[Entries with scene source code]
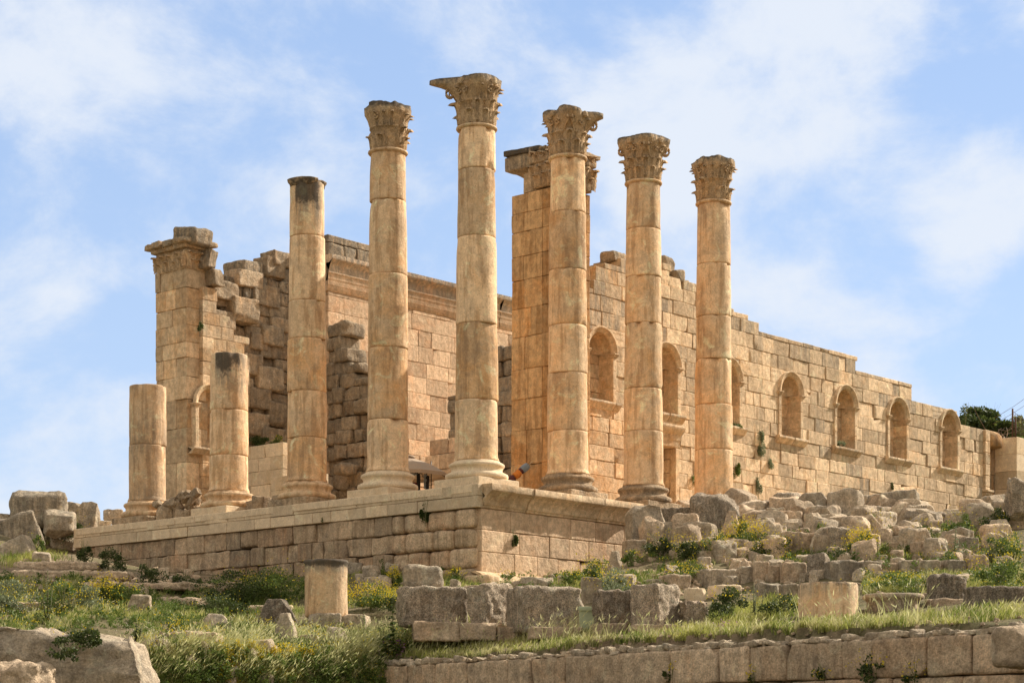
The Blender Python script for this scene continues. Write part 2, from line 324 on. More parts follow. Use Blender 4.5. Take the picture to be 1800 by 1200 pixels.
# ---------------------------------------------------------------- terrain
WL0=np.array([-4.0,62.]); WL1=np.array([13.2,38.])       # retaining wall face line, camera-frame metres
_wd=(WL1-WL0)/np.linalg.norm(WL1-WL0); _wn=np.array([-_wd[1],_wd[0]]); _wn=_wn if _wn[1]>0 else -_wn   # points away from camera
WLEN=np.linalg.norm(WL1-WL0)
ctl=[]
for px,py,d in [(0,1200,48),(300,1200,50),(600,1200,55),(0,1120,56),(250,1100,61),(450,1105,64),(600,1112,65),(300,1150,56),(500,1160,59),
  (0,1030,68),(200,1025,71),(400,1035,74),(450,1080,69),(570,1085,67),(760,1120,63.5),(1000,1117,60.5),(1150,1111,58),(1230,1100,57),(1450,1089,53),(1600,1083,50.5),(1750,1072,48.5),(1820,1066,47.5),
  (1320,1106,50),(1500,1101,47),(1700,1092,44.5),(1100,1120,53.8),(900,1138,58),(760,1150,61.3),
  (700,1045,70),(850,1045,69),(1000,1040,67),(1120,1030,67),
  (1300,1045,66),(1500,1040,62),(1700,1035,60),(1300,1000,70),(1500,1008,66),(1700,1005,65),(1500,975,70),(1300,985,72),(1700,965,69),(1180,960,75),(1300,940,76),(1500,925,77),(1750,930,75),
  (1300,915,81),(1500,905,82),(1780,905,80),(130,975,80),(200,990,79),(60,985,77),(0,975,80),(0,940,86),(60,920,91),(130,920,93)]:
    w3=onD(px,py,d); ctl.append((w3[0],w3[1],w3[2]))
ctl+=[(-1.6,0,-3.35),(-1.6,6,-3.0),(-1.6,12,-2.75),(-1.6,20,-2.0),(-1.6,23.3,-1.5),(-1,27,-.6),(3,30,-.4),(1,-1.8,-3.45),(7.4,-1.8,-3.2),(10,-2,-1.6),(12,1.5,-.6),(20,0,-.5),(30,1,0.4),(40,1,1.6),(48,1,2.6),(48,-8,0),
      (3,3,-1.5),(5,12,-1.),(15,15,-.9),(30,15,-.6),(45,15,-.3),(15,32,-.6),(35,32,-.4),(10,45,-1),(60,9,7.9),(58,2,7.2),(66,12,8.2),(58,22,6.5),(72,0,7.8),(62,-10,5.2),(75,-18,5.5),(90,0,7.),(90,22,7.),(52,-16,1.5),(-6,40,-1.0),(-20,30,-2.5)]
ctl=np.array(ctl)
def _U(r2): return np.where(r2>0,r2*np.log(np.maximum(r2,1e-12)),0)
_c=ctl[:,:2]/50; K=_U(((_c[:,None]-_c[None])**2).sum(-1)); nK=len(ctl); K+=np.eye(nK)*2e-5
Pm=np.hstack([np.ones((nK,1)),_c]); _A=np.block([[K,Pm],[Pm.T,np.zeros((3,3))]]); sol=np.linalg.solve(_A,np.concatenate([ctl[:,2],[0,0,0]]))
def tps(xy):
    r=np.empty(len(xy))
    for i in range(0,len(xy),20000):
        q=xy[i:i+20000]/50; r[i:i+20000]=_U(((q[:,None]-_c[None])**2).sum(-1))@sol[:nK]+sol[nK]+q@sol[nK+1:]
    return r
def sm(x): x=np.clip(x,0,1); return x*x*(3-2*x)
def height_cam(X,Y):
    xy=CAM[:2]+X[:,None]*RIGHT+Y[:,None]*FWD; z=np.clip(tps(xy),-10.8,8.6)
    far=sm((np.maximum.reduce([np.abs(X-4)-34,Y-140,46-Y]))/30.)
    z=z*(1-far)+far*np.where(Y<46,-11.,-9.8)
    z=z+.10*fbm(np.stack([xy[:,0]*.7,xy[:,1]*.7,0*X],1),4)*(1-far)+.045*fbm(np.stack([xy[:,0]*2.3,xy[:,1]*2.3,0*X],1),3)*(1-far)
    # step down in front of the retaining wall
    q=np.stack([X,Y],1)-WL0; s=q@_wd; d=q@_wn
    low=sm((s-.1)/.5)*sm((.45-d)/.3)*sm((20-(-d))/6.)
    z=z*(1-low)+low*np.minimum(z,-8.9)
    return z
def axis(lo,hi,step,far_lo,far_hi):
    a=list(np.arange(lo,hi+1e-6,step)); v=hi;s=step
    while v<far_hi: s*=1.35; v+=s; a.append(v)
    v=lo;s=step
    while v>far_lo: s*=1.35; v-=s; a.insert(0,v)
    return np.array(a)
GX=axis(-26,30,.33,-3500,3500); GY=axis(36,98,.33,-1500,6000)
gx,gy=np.meshgrid(GX,GY); GZ=height_cam(gx.ravel(),gy.ravel()).reshape(gx.shape)
def terr(X,Y):
    i=np.clip(np.searchsorted(GX,X)-1,0,len(GX)-2); j=np.clip(np.searchsorted(GY,Y)-1,0,len(GY)-2)
    u=(X-GX[i])/(GX[i+1]-GX[i]); v=(Y-GY[j])/(GY[j+1]-GY[j])
    return GZ[j,i]*(1-u)*(1-v)+GZ[j,i+1]*u*(1-v)+GZ[j+1,i]*(1-u)*v+GZ[j+1,i+1]*u*v
def ground_hit(px,py):
    px=np.atleast_1d(np.asarray(px,float)); py=np.atleast_1d(np.asarray(py,float)); D=np.arange(40,100,.25)
    best=np.full(len(px),np.nan)
    for k in range(0,len(px),20000):
        a=(px[k:k+20000,None]-CX)/F; e=(HY-py[k:k+20000,None])/F
        dz=CAM[2]+e*D-terr(a*D,D+0*a); hit=dz<=0; i=np.argmax(hit,1); ok=hit.any(1)&(i>0)
        r=np.full(len(i),np.nan); ii=i[ok]; rr=np.where(ok)[0]; d0=dz[rr,ii-1]; d1=dz[rr,ii]; r[ok]=D[ii-1]+.25*d0/(d0-d1); best[k:k+20000]=r
    return best
def gpos(px,py):
    d=ground_hit(px,py)[0]
    if not np.isfinite(d): d=ground_hit(px,py+12)[0]
    if not np.isfinite(d): d=80.
    return onD(px,py,d),d
# painted mask of turf amount: green plants cover most, worn path is bare
W=CAM[:2]+gx.ravel()[:,None]*RIGHT+gy.ravel()[:,None]*FWD
pxx=CX+F*gx.ravel()/np.maximum(gy.ravel(),1); pyy=HY-F*(GZ.ravel()-CAM[2])/np.maximum(gy.ravel(),1)
turf=.62+0*pxx
def ell(cx,cy,rx,ry): return np.exp(-(((pxx-cx)/rx)**2+((pyy-cy)/ry)**2))
for cx,cy,rx,ry,wt in [(230,1030,190,18,-.9),(60,990,80,22,-.9),(330,1022,90,12,-.7),(1250,1125,700,14,-.8),(1120,1010,90,25,-.3)]: turf+=wt*ell(cx,cy,rx,ry)
mb=MB(); P=np.stack([W[:,0],W[:,1],GZ.ravel()],1).reshape(len(GY),len(GX),3)
mb.grid(P,col=np.stack([np.clip(turf,0,1),0*turf,0*turf],1)); g=mb.build('ground',M['ground']); g['kind']='structure'
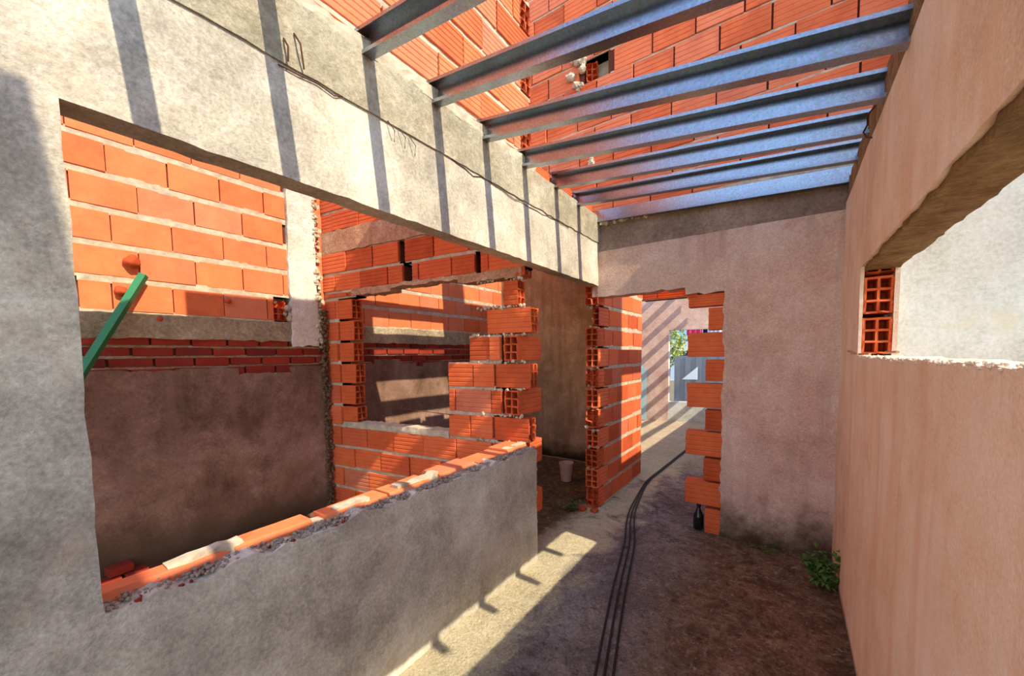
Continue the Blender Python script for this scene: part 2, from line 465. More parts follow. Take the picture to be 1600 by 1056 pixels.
# core of the parapet: a course of bricks laid flat on top, their backs showing
bm = bmesh.new(); tl = bm.faces.layers.float.new('tint'); rnd = random.Random(4)
u = .2
while u < 2.4:
    l = min(.33, 2.43 - u); gap = rnd.choice((.015, .02, .06))
    top = .872 + rnd.uniform(-.012, .012)
    t = rnd.random()
    n0 = len(bm.faces)
    seg = steps(u, u + l - gap, .05)
    pts = []
    for q in seg:
        j = rnd.uniform(-.008, .008)
        pts.append([bm.verts.new((XL - .068, q, .6)), bm.verts.new((XL - .07 + j * .5, q, top - .02 + j * .5)), bm.verts.new((XL - .085 + j, q, top + j * .3)), bm.verts.new((XL - .13 + j - .055 * q, q, top + j * .3)), bm.verts.new((XL - .14 - .055 * q, q, top - .015)), bm.verts.new((XL - .14 - .055 * q, q, .0))])
    for A, B in zip(pts, pts[1:]):
        for i in range(5): bm.faces.new((A[i], B[i], B[i+1], A[i+1]))
    bm.faces.new(pts[0]); bm.faces.new(pts[-1][::-1])
    bm.faces.ensure_lookup_table()
    for f in bm.faces[n0:]: f[tl] = t
    u += l
bmesh.ops.recalc_face_normals(bm, faces=bm.faces[:])
o = link('parapet_bricks', bm, M['brick_pale'], wl); o['label'] = 'broken orange bricks along the top of the low wall'
bm = bmesh.new(); rnd = random.Random(77)
for i in range(1100):
    yy = .2 + 2.22 * rnd.random()
    lump(bm, (XL - rnd.uniform(.008, .085), yy, rnd.uniform(.838, .856)), rnd.uniform(.003, .010) * (.7 + .3 * yy), i, 1, .7)
o = link('broken_render', bm, M['render_dark'], wl); o['label'] = 'broken grey render edge along the low wall top'
bm = bmesh.new(); tl = bm.faces.layers.float.new('tint')
for i in range(46):
    yy = rnd.choice((.35, .62, .9, 1.0, 1.3, 1.45, 1.9, 2.1)) + rnd.uniform(-.09, .09)
    lump(bm, (XL - rnd.uniform(.006, .03), yy, rnd.uniform(.834, .85)), rnd.uniform(.004, .012), i + 9, 1, .6)
link('brick_fragments', bm, M['brick_red'], wl)
o = slab('mortar_bed', M['mortar'], wl, steps(.2, 2.43, .03), steps(.7, .88, .03), .05, lambda u, v, d: (XL - .09 - d, u, v), lambda u, v: v < .84 or math.sin(u * 6.1) + math.sin(u * 13.7 + 1) > .35, amp=.006, rag=.016, rough=.008, smooth=False)

# rusty rods and wires in the ring beam
for nm, pts, r in (('rusty_rod', [(XL + .012, .74, 2.66), (XL + .03, .745, 2.63), (XL + .02, .748, 2.585)], .0035),
               ('rusty_rod', [(XL + .012, .778, 2.70), (XL + .035, .787, 2.66), (XL + .018, .805, 2.59)], .0035)):
    tube(nm, pts, r, M['rust'], wl, 6)['label'] = 'short rusty rod sticking out of the concrete'
pts = []; rnd = random.Random(11)
yy = .72
while yy < 3.0:
    pts.append((XL + .004, yy, 2.578 + rnd.uniform(-.012, .012) + (.02 if 1. < yy < 1.6 else -.012))); yy += .07
tube('rusty_wire', pts, .0022, M['rust'], wl, 5)['label'] = 'thin rusty wire along the crack below the beam'
for a in ((1.18, 2.585), (1.24, 2.58), (1.3, 2.57)):
    tube('rusty_wire', [(XL + .01, a[0], a[1]), (XL + .03, a[0] + .02, a[1] - .04), (XL + .012, a[0] + .03, a[1] - .08)], .002, M['rust'], wl, 5)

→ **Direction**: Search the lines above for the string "Blender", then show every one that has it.

→ **Correct output**:
The Blender Python script for this scene continues. Write part 2, from line 324 on. More parts follow. Use Blender 4.5. Take the picture to be 1800 by 1200 pixels.
Continue the Blender Python script for this scene: part 2, from line 465. More parts follow. Take the picture to be 1600 by 1056 pixels.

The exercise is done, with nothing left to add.